L’Inter che ha affrontato lo United è stata la stessa dei primi sessanta minuti con il Lugano. Tranne, per l’appunto, sulla fascia sinistra, dove Dalbert ha giocato molto meglio del sopravvalutato Wan-Bissaka, capace di rientri spettacolari (anche se lievemente scorretti), ma non di appoggiare un pallone a quattro metri di distanza. Nel 3-5-2 contiano Barella ha trovato posto solo poco prima del gol e, al pari di Skriniar, si è messo in evidenza per un atteggiamento aggressivo ad ogni fallo subito. E’ chiaro che il ragazzo va fatto raffreddare. In una grande squadra non si può essere ammoniti sempre (anche se con lo United il giallo gli è stato risparmiato) magari a causa di entrate sconsiderate. Ci vuole senso di responsabilità e, se serve, una dose quotidiana di bromuro. Non è vero che tutti gli attaccabrighe hanno personalità. Se non quella, per l’appunto, dei perenni litiganti. Skriniar, invece, è stato solo scorretto negli interventi, ma questo lo si deve alla fatica che, durante la preparazione, ti prende ben prima della fine.
Cosa è mancato nell’Inter che, invece, si era visto a Lugano?
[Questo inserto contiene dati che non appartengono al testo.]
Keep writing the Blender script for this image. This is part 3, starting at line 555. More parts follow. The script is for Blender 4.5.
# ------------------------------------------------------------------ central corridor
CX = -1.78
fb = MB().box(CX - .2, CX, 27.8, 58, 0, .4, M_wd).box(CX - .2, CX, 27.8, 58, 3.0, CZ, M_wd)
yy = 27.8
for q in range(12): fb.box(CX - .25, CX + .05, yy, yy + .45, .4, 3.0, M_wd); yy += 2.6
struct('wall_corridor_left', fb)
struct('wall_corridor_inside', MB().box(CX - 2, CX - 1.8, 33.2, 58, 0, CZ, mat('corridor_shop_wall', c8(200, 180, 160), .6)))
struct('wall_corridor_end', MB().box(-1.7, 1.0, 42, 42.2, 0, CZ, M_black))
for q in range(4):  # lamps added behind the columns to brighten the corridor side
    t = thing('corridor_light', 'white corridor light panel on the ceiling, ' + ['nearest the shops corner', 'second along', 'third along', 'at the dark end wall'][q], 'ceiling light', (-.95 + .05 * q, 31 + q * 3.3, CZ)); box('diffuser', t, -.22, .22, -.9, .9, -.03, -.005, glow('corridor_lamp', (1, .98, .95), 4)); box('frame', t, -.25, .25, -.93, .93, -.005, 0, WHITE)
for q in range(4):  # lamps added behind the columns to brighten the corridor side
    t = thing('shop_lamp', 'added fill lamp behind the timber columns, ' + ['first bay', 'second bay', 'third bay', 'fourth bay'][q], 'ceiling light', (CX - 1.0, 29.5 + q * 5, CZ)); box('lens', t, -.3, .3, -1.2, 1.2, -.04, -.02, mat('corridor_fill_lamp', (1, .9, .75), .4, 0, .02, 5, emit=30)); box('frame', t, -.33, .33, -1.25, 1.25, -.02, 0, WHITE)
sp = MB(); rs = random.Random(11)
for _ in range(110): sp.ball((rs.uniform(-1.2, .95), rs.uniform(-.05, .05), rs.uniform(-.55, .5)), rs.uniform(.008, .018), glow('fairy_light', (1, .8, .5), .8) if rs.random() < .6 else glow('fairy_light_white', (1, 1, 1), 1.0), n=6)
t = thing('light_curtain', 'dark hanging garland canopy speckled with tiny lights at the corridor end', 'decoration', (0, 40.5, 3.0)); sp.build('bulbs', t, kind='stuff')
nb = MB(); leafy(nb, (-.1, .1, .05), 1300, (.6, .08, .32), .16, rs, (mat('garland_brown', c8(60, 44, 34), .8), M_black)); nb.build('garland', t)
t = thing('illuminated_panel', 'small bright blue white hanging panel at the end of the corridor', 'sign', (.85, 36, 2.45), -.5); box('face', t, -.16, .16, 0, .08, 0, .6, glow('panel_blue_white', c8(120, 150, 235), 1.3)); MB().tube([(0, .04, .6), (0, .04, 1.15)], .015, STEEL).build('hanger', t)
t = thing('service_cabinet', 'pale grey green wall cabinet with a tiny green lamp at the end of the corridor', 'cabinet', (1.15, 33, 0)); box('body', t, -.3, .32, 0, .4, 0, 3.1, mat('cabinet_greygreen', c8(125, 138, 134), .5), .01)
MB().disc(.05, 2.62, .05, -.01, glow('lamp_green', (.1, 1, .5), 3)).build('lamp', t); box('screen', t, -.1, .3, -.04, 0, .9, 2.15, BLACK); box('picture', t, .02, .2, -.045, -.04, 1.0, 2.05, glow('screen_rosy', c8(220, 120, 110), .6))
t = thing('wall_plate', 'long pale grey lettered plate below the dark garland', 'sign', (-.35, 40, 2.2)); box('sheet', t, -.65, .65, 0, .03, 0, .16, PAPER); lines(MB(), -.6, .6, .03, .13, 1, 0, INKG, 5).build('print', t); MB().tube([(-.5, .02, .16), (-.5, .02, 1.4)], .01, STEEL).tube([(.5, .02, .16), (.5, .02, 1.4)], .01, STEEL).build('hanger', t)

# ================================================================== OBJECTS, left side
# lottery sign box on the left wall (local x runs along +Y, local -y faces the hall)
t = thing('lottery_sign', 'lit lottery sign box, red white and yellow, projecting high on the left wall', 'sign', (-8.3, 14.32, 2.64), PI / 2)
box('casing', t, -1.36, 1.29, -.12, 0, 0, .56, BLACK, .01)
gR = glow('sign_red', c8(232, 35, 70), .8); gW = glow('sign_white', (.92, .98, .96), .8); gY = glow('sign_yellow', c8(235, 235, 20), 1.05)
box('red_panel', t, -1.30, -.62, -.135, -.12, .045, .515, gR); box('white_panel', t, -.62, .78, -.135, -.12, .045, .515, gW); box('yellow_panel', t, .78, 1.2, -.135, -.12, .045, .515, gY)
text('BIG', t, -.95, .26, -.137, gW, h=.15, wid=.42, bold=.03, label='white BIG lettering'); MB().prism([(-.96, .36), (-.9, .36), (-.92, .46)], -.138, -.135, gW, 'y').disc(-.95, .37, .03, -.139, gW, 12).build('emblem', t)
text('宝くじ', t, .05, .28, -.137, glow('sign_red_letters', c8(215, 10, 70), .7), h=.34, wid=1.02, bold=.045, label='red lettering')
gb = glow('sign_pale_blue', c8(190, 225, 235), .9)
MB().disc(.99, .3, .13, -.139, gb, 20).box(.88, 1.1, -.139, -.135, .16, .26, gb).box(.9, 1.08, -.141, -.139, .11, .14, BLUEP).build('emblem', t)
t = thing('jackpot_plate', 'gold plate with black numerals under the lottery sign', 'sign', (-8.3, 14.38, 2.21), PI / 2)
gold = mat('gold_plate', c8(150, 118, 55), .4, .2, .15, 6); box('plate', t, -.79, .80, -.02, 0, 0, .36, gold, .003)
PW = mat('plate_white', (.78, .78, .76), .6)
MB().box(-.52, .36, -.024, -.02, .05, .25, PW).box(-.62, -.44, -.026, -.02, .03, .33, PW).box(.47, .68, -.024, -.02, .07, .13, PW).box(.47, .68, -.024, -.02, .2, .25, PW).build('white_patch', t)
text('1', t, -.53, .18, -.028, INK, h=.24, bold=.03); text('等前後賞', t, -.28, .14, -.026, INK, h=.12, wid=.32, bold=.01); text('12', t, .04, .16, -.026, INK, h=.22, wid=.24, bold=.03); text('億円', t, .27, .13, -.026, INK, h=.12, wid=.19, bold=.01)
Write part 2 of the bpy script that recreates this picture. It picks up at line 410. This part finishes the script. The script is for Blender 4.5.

Intanto il gegenpressing perché la palla l’hanno avuta quasi sempre gli avversari e riconquistarla è stato un esercizio improbo e poco spesso riuscito. Poi l’equidistanza tra i reparti. Rispettata tra difesa e centrocampo, completamente saltata con l’attacco perché progressivamente l’Inter si è abbassata fino quasi ad appiattirsi (altro effetto della fatica). Se a questo aggiungiamo che la prima gara dell’International Champions Cup (ICC) si è giocata a Singapore, dentro il National Stadium, dove albergava un’umidità all’80 per cento e contro un avversario nettamente più avanti nella preparazione, il quadro può dirsi completo.
Non si tratta di innalzare alibi, ma di spiegare le cose come stanno. Non si possono affrontare test di questa portata, per di più in condizioni proibitive, senza almeno uno straccio di attaccante e con le gambe ancora imballate. Se non sapesse come va il mondo, Conte sarebbe d’accordo con me: le zingarate in giro per il mondo sono molto remunerative per i club, ma per nulla allenanti. Anzi sono proprio dannose. Il migliore in senso assoluto è stato Handanovic, seguito dalla difesa a tre formata da D’Ambrosio, De Vrij e Skriniar. Un contribuito prezioso lo hanno dato anche i legni della porta: quello alla sinistra di Handanovic (testa di Matic) e la traversa (scheggiata da Greenwood, un ragazzo del 2001, autore del gol del successo inglese). Ovviamente non si può dire che l’Inter sia cresciuta, ma piuttosto che si è consolidata. Quando avrà Lukaku (o Cavani) e Dzeko farà un calcio diverso. Rivedremo il gegenpressing e Conte sarà finalmente contento perché la società avrà fatto il suo dovere.